Well, it really depends on your current situation. On the one hand, I would highly recommend doing the first steps in your current company because it makes things easier. You already know the company, you know some people, you are not a complete newbie. I’m not sure if Zalando is special that way, but I received unimaginable amounts of support from my leads, colleagues and the company itself. Zalando invests in its people, so I was financially supported from the very first milestone on this way. My wonderful company paid for my coding camp, and the only thing I had to do in return was to sign that I won’t leave within the next year (which I didn’t intend to do anyway). Every next step would have also been way harder in a new environment. On the one hand, if you are not happy with your current employer, staying there only to make the transition easier is probably not the best idea. Short: if you like your company - make your transition there, if not - don't be afraid to leave.
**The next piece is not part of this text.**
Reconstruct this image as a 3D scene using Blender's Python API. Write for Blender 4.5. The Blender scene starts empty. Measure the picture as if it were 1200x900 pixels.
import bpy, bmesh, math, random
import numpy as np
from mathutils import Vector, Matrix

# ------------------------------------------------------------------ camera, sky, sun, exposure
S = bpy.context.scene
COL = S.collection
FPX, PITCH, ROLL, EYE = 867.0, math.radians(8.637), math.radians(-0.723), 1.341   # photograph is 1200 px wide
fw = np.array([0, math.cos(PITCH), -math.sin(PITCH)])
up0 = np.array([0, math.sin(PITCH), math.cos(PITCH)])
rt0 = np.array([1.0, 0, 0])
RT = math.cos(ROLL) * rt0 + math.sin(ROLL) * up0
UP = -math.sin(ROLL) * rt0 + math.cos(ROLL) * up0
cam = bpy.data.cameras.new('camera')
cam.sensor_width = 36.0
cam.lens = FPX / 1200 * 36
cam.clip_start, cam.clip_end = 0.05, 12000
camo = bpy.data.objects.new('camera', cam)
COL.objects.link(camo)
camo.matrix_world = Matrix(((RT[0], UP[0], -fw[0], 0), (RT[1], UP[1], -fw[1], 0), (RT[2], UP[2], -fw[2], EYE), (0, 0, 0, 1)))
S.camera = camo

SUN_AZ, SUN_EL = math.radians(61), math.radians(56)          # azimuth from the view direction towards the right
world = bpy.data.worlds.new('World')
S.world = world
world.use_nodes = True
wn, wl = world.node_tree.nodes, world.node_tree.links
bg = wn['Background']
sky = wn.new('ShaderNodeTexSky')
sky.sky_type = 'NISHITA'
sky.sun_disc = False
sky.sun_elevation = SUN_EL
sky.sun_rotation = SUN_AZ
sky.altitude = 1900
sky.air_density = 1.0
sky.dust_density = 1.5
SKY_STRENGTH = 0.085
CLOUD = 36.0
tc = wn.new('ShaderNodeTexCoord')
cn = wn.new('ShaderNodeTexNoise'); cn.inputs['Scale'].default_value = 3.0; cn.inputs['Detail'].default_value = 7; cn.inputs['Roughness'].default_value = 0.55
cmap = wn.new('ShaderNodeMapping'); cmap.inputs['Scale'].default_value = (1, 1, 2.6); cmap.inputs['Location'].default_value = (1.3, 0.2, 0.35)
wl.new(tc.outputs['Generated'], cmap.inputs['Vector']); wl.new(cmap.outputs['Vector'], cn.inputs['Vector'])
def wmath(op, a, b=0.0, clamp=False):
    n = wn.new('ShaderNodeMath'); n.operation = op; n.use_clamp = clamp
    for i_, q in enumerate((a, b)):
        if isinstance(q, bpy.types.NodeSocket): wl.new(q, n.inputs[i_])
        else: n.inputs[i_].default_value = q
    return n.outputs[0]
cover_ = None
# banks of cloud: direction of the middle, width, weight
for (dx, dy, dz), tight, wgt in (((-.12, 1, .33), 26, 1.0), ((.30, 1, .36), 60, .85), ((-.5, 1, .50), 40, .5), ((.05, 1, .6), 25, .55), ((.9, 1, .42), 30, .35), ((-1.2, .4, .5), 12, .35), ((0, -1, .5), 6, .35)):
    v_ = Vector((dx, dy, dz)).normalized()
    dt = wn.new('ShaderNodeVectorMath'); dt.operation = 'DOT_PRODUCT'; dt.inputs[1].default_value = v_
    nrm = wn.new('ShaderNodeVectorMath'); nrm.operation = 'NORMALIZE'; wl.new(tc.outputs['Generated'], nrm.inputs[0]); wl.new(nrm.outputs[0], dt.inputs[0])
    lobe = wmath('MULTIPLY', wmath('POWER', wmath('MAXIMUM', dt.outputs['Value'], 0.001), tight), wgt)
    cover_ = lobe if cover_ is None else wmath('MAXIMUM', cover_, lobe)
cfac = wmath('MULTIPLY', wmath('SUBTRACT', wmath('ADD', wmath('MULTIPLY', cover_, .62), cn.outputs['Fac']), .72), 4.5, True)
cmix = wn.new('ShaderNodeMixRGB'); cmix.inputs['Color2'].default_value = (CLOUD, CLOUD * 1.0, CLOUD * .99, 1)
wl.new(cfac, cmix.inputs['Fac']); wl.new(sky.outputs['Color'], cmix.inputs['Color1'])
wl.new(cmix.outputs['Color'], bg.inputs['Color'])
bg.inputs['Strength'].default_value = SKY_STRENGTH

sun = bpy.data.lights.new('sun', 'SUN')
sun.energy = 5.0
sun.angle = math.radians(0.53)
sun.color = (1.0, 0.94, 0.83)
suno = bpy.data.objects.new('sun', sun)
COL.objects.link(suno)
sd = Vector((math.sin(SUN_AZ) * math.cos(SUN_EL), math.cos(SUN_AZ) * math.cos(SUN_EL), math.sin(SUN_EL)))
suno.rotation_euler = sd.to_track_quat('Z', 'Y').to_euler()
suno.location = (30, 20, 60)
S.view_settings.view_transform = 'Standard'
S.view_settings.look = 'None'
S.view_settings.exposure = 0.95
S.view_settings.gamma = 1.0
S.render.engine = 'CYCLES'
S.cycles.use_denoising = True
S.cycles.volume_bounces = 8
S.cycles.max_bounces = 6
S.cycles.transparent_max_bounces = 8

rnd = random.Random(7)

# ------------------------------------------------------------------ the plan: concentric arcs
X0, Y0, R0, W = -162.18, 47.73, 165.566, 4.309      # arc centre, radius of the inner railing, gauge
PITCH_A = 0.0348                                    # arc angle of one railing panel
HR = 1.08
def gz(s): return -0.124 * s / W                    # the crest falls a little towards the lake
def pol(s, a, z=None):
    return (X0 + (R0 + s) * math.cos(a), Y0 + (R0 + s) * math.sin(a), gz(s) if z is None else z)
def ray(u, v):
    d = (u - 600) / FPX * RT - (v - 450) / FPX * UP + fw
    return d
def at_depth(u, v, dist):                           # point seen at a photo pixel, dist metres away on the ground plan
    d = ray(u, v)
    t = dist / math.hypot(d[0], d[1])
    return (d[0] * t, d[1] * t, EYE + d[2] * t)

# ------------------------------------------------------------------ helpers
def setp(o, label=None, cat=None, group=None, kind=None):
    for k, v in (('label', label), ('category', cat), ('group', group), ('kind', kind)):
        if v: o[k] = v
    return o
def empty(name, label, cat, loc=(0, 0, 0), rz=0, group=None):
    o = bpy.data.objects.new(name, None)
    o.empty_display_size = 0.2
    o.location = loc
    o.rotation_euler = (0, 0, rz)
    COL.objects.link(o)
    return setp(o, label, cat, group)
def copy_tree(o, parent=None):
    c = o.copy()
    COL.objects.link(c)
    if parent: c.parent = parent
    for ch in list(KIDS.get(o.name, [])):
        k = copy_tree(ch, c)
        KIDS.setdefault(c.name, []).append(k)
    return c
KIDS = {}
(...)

What concrete steps can I take towards switching to engineering?

The way to engineering can be very different. Here is how I would go about it:

  1. Try online programming courses to see if you like it. While doing that myself, I collected a list of resources that I found helpful, feel free to check it out and add new ones using the comments.
  2. If you are still not quite sure, take a vacation or a sabbatical and give it a full-time test-drive.
  3. Write a list of things that you love about your current job and that you think you might love about being an engineer. Talk to someone about it and verify that you have the right motivation.
  4. Talk to your manager about your goal. Together you can figure out what would be the right way: a slow transition with a part-time involvement, or a full switch at a time frame that is satisfactory for both of you.
  5. Do it :)

Trying online courses


I have met a lot of wonderful people who would like to change their careers and try something new. Many of them have always dreamed of becoming an engineer but were told not to. Actually, my own sister once said that I shouldn’t study Computer Science because I’m not smart enough for that, so I didn’t. It can be scary, you might feel like people are going to be judgmental about it, you might be afraid to lose your stability - and it’s all justified. My goal here is to let you know that you are not alone with your fear. The change is not as crazy as it might sound to you, and that there are more people like you who have already successfully made the transition, and can support you. Give it a try!

If you have any questions that I haven’t covered here, don't hesitate to reach out to me, and I'll gladly share everything I know.

  1. I'd like to point out that this was a very special situation for a limited amount of time. In normal times and especially during quarantine I pay a lot of attention to my work-life-balance and strongly recommend everyone to do the same.